El tiempo no enreda con nadie
Mi bisabuela había vivido muchos años sola en la granja de la ría gallega. América, que le había quitado primero a su marido, se había ido quedando también con sus hijos. Una tarde, Manuel, mi abuelo, tomó una determinación y, fiel a su estilo, sin dar mayores explicaciones, puso en marcha unos preparativos inusuales. Mi madre le preguntó qué pasaba.
-Me voy a España a buscar a tu abuela.
-¿Qué le pasa, qué tiene?
-Tiene casi 90 años.
Conocía a mi bisabuela por una foto ajada con un fondo de sierras y, tal vez, de mar. En persona no era muy diferente. Bajita y toda vestida de negro -desde el pañuelo que le cubría la cabeza hasta los faldones que sólo dejaban ver las puntas de sus zapatos-, se deslizaba siempre en silencio, como una película muda. Mi abuelo exhibía idéntico rasgo, que mi madre temía.
Su llegada fue un acontecimiento. Por primera vez, alguien se atrevía a desafiar a Don Manuel, que siempre imponía sus reglas. Había heredado ese carácter, se veía ahora, de la pequeña anciana a quien le bastaban cuatro palabras para dar por zanjada una cuestión. Nunca alzaba la voz y te miraba a los ojos cuando lanzaba esas réplicas que sonaban como chicotazos implacables. Mi madre me dijo una vez, luego de un altercado:
-De la abuela sacaste vos esas respuestas, insolente.
No supe de qué hablaba, pero con los años me fui enterando. En realidad, mamá la adoraba. Aunque la conoció de grande, adivinó en la anciana circunspecta una aliada sagaz y un espejo -ahora cuarteado y plomizo- en el que mirarse. Aprendió de ella, por ejemplo, la templanza, y, de nuevo, bastó tan sólo una frase.
Fue así: por algún motivo, mi madre se encontraba ese día profundamente acongojada. Luego de uno de sus estupendos aspavientos, terminó, con bella y calculada coreografía, arrojándose en una silla junto a mi bisabuela, y exclamó, melodramática:
-¡Ay, abuela, me muero, te digo que me muero!
La anciana, que a veces sonreía, la miró divertida, negó lentamente con la cabeza, le guiñó un ojo y susurró:
-No mueres, no.
Yo le tenía un poco de miedo. Supongo que por su estampa sombría y misteriosa, por su vestido de murmullos opacos, por su mirada antigua y pertinaz que nadie conseguía sostenerle.
El televisor la consternaba y al principio le resultó imposible discernir entre ficción y realidad. Inexcusablemente obscena le pareció la doble vida de un respetable padre de familia que, en otra telenovela, hacía de donjuán incorregible. Durante meses se la vio indignada, echándole vistazos llameantes al televisor.

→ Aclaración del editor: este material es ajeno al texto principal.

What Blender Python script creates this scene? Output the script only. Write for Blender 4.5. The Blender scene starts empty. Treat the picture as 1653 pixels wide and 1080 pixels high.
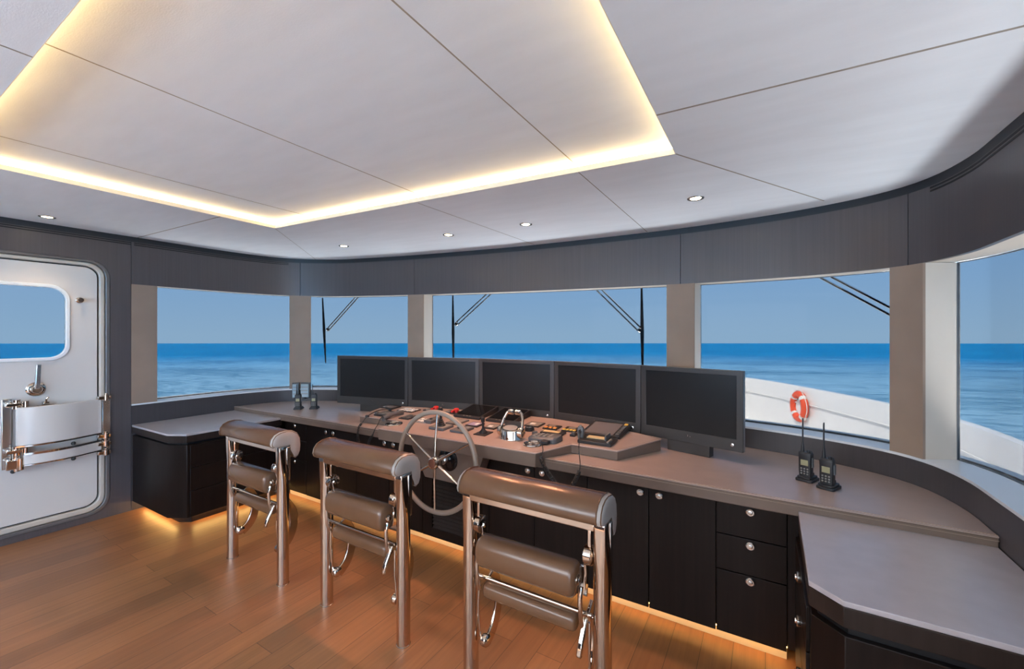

Un día, de visita en la casa de mi abuelo, la encontré de pie, mirando el reloj que colgaba de la pared, quieta y con las manos a la espalda. Me habían dicho que en la ría no tenían electricidad y que no usaban dinero. No sabía si era cierto, pero pensé que tal vez estuviera encontrando dificultad en leer la hora. Me acerqué lentamente, me paré a su lado y fui a preguntarle por qué miraba tanto el reloj. Pero no tuve el coraje.
-Arielito -pronunció, al notar mi presencia, sin dejar de vigilar las agujas-, el tiempo no enreda con nadie.
Cada vez que veo un reloj de pared recuerdo esa frase y vuelvo a preguntarme cuántas cosas habría postergado esa mujer tallada a la vez por los hachazos de la desgracia y por la broca de las décadas. Sólo hoy, cuando tengo casi la edad que su hijo tenía entonces, empiezo a vislumbrar la apasionada atención con que los ancianos han de contemplar el paso insobornable de las horas.
Vivió sus últimos años en la casa de uno de los hermanos de mi abuelo. Una noche, después de comer, se levantó y declaró:
-Creo que ha llegado la hora de dejarles el lugar a los demás.
Ninguno entendió lo que quiso decir. Pero mi bisabuela se metió en su cama y esa madrugada supo morir en paz. Tenía 96 años.